Jimmy Savile and Juvenal
I mentioned in my last post that we had read a bit of Juvenal Satires 10 (Johnson's "The Vanity of Human Wishes") in our Cheltenham Festival gig. The whole idea of the Satire is to question what really matters in the world, and to ask how far standard human aspirations (power, wealth etc) are worth aspiring to. It now turns out that it was all a bit more relevant to our own times than we might have thought.
The section we concentrated on was about the very nasty henchman of the emperor Tiberius, Sejanus . . . it's here in Latin from line 56, and here in English.
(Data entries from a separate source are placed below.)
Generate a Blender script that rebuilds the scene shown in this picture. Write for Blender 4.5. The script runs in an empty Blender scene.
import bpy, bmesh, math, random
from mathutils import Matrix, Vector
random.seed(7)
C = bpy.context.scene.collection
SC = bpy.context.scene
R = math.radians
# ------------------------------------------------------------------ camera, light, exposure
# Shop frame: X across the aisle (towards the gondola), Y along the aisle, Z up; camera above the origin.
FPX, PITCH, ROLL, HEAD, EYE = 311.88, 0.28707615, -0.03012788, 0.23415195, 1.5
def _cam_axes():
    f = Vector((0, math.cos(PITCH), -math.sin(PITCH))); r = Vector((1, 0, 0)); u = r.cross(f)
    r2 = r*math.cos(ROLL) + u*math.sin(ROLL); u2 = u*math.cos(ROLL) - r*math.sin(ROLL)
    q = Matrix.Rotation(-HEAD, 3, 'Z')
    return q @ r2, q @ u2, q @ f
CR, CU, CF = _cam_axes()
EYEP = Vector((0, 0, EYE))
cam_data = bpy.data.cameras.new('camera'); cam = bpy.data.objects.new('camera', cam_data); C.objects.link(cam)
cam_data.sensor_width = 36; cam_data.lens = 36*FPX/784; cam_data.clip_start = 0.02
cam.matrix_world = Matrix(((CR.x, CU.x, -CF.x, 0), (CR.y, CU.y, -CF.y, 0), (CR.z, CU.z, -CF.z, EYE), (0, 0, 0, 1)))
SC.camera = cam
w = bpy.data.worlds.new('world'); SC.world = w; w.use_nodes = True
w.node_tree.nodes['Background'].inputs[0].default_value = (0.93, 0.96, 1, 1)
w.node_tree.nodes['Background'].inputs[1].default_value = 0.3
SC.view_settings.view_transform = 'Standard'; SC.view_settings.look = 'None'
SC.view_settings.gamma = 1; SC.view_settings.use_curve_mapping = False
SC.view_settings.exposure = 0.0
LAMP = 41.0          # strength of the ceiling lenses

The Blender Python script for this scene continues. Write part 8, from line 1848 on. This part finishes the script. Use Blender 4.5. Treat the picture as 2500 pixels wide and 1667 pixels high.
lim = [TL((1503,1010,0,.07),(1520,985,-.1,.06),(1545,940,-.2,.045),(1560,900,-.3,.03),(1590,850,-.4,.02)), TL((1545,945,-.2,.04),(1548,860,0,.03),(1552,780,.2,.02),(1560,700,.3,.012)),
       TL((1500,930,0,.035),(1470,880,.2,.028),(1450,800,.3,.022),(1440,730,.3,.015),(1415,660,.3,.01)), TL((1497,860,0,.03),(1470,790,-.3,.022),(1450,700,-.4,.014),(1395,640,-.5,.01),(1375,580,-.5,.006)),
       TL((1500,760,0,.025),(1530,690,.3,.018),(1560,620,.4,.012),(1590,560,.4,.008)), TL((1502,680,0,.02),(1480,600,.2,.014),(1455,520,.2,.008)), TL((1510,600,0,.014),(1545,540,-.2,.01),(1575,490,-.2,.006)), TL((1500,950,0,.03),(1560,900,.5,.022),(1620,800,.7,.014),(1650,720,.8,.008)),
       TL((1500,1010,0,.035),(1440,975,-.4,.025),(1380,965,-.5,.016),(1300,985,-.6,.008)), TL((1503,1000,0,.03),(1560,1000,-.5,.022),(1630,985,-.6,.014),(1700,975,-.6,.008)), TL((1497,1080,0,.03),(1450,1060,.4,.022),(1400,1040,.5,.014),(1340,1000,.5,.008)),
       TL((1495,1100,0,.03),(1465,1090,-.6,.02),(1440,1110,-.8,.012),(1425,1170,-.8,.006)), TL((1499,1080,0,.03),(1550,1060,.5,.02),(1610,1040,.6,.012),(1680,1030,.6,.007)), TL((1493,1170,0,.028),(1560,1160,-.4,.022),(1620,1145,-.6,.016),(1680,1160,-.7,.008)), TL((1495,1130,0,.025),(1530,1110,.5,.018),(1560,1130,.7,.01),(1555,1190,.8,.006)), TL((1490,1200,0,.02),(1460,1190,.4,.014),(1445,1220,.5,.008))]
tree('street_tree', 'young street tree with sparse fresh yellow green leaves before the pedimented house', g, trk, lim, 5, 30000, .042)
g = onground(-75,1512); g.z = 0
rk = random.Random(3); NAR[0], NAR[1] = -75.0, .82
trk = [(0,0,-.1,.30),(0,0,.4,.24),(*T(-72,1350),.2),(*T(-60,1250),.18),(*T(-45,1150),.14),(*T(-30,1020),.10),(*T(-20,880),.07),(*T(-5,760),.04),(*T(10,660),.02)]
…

Juvenal's "joke" is about the fall of Sejanus and the way his statue was pulled down when he was overturned -- a nice bronze work of art, destroyed by the revolutionary people, melted down and turned into frying pans and piss pots. As Llew said, Juvenal is great here, in mixing up the high and low language: the great epic statue and its language is turned into the language and vessels of the street (Sejanus becomes a matella or a sartago... a pot and a frying pan).
But, as Llew also pointed out, Juvenal is being more complicated. Because, as Juvenal says in the poem, Sejanus whose statue was being gleefully pulled down, had been worshipped by the very people who were now destroying him (adoratum populo). So, in a way, Juvenal's joke is on us.. because "we" (that is the Roman people) were those who elevated the guy, with our misplaced adoration, in the first place.
And that is where it gets us with Savile. We are guilty of exactly what Juvenal points at: the very people who stupidly elevated him are now dragging him down.
Or more generously, I guess (and this is what underlies Juvenal's complaints), we are only able to see the guy as either black or white. We are now pulling down his statue. But isn't the problem about Savile that he seems (if we believe the reports) to have been both a horrible male abuser of power, and he also did all kinds of charity good. Yet we dont have a way of saying both bad and good. All we can do is lionize or excoriate.
To put it another way, what we are doing is some version of a Roman damnatio memoriae (expunging the record). That's removing the tombstone etc. Very Roman indeed,
Dont get me wrong, I am pretty revolted by Savile, but we are all complicit in this "repositioning". Shouldnt we look at why we wanted to make him a national treasure in the first place?